The Central Bank of Russia (CBR) at its March 18 board meeting kept the key interest unchanged at 11%, extending the pause in monetary easing and slightly moderating its hawkish stance on inflationary risks.
Despite a continuous disinflation trend and surprising inflation reports in February, rising oil prices, and a recovering ruble, the CBR had not been expected to cut the rate, limited by the hawkish stance taken previously in January.
18 out of 22 analysts surveyed by Reuters expected the rate to stay unchanged, with some analysts betting on a surprise 50bp rate cut. The CBR was broadly expected to soften its rhetoric and allow for a continuation of its monetary easing that was interrupted by the drop in oil prices in 2015.
However, the phrasing of the CBR press release also did not point to a possible cut in the key interest rate at the next meeting if inflationary pressures ease as expected.
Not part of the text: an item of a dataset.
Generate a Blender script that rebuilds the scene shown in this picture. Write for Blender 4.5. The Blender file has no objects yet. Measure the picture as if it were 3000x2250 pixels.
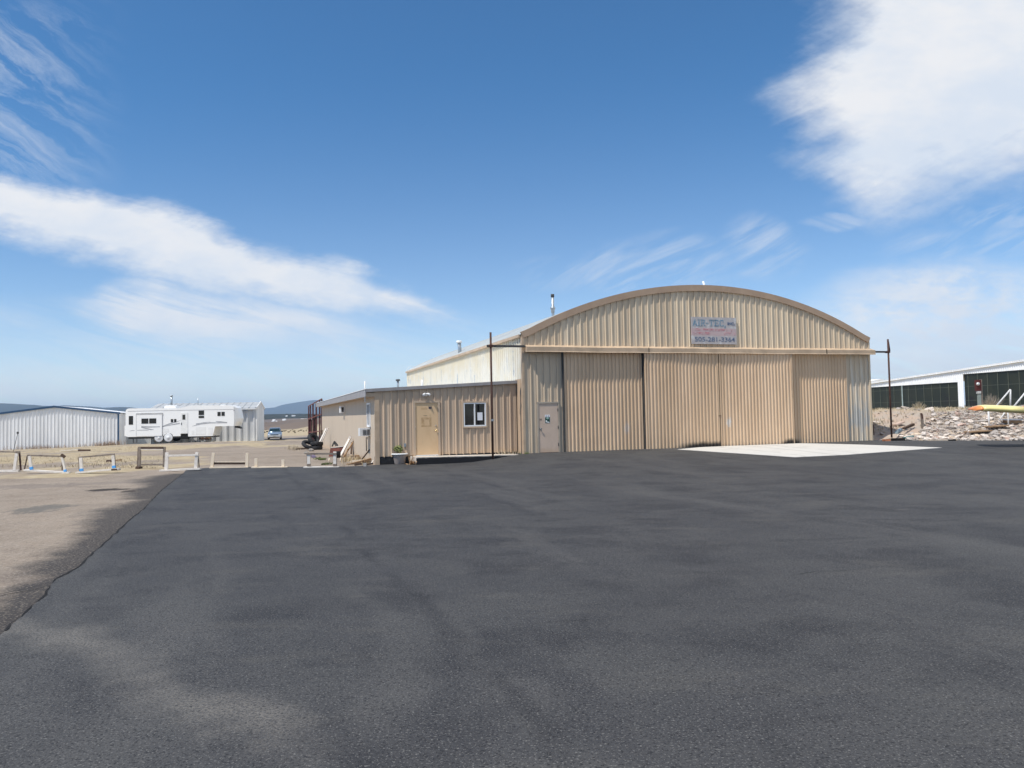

Instead, the regulator named oil price and fiscal risks, as well as uncertainty about the inflationary effect of the weaker ruble in the beginning of 2016 as main points of concern.
Despite acknowledging the drop inflation and recent rise in oil prices and ruble, the CBR noted that it will continue to pursue a "moderately tight monetary policy for a more prolonged time than previously planned".
Sberbank CIB commented on March 18 that the "press release displayed a more hawkish position than we had anticipated".
The investment arm of Russia's largest lender attributes this to the influence of the CBR's revised medium-term forecasts which are yet to released but are expected to be downgraded from the December version.
"The CBR clearly stated that it still sees risks to inflation coming from the fiscal side (including regulated tariff hikes, public wage and pension indexation), oil and food price trend reversals and stubbornly high inflation expectations," Sberbank CIB noted.
Lower inflation and possible ruble stability are not expected to affect the CBR's decision at its next meeting on April 29, although the regulator will continue to gradually soften its stance, the analysts wrote.